19) I've already talked about the way that the interlude with Roger
    and Jessica is structured on pages 37-42. It starts and ends with
    them in the car, with narrative and dialogue and we drift in and
    out of Roger and Jess's thoughts and then into scenes from the
    past which contain their own narrative, dialogue and rendering of
    the mental. With each paragraph, or even individual lines, analyse
    who is saying what where and when (or who is being narrated as an
    indirect way of having them say it). How many narrators are there?
    Is there anything which is too confusing or does nto work?

Page 41--The description of Roger and Jess's hideaway, in a preterite
section of town, in a city under bombardment, and ultimately under
observation by an unseen source has also struck me as an echo of Winston
Smith and Julia in Orwell's 1984.

20) "through Roger's mineral, grave-marker self" si this the
    animate/inanimate theme again? (and how does it relate to `a soul
    in every stone'? Is there also, therefore, `a stone in every
    soul'?)
For Roger at least.  In love with statistics for their own sake, he has
to find the humanity behind them--and he will.  (Compare if you will Pokler)

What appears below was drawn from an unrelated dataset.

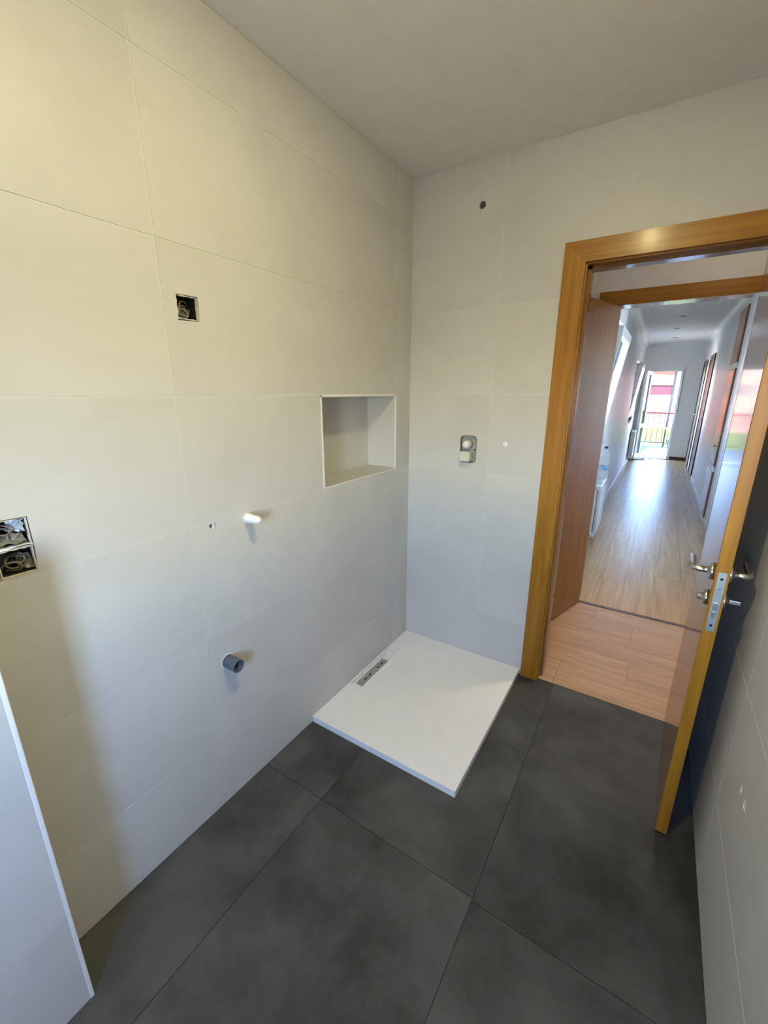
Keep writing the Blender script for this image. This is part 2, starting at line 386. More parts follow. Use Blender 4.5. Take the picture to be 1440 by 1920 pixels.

21) "They are in love. Fuck the war" (42.2) Is this just hippy-dippy
    naivety? Or can you really say this? Compare it with Pirate's
    embarrassed, half-acknowledged sympathetic spurt `He is suddenly,
    dodderer and ass, taken by an ache in his skin, a simple love for
    them both that asks nothing but their safety. and that he'll
    always manage to describe as something else -- "concern", you
    know, "fondness. . . .'  (35.22).  Aaaaaahhhhhhhhh.  Choke.  Sob.
    Sniff, sniff.

And this is what marks this novel and sets it apart from all of P's previous
work.  I never believed that Profane (or V.) in love was more than a symbol,
an abstraction.  I never believed that Oedipa had felt much of anything for
Pierce or Mucho or (lord knows!) Metzger.  But Roger--and Pirate--and even
Enzian--are deeply, terminally in love.
	A-and this sets up the Tannhauser theme that we'll encouter later, kids!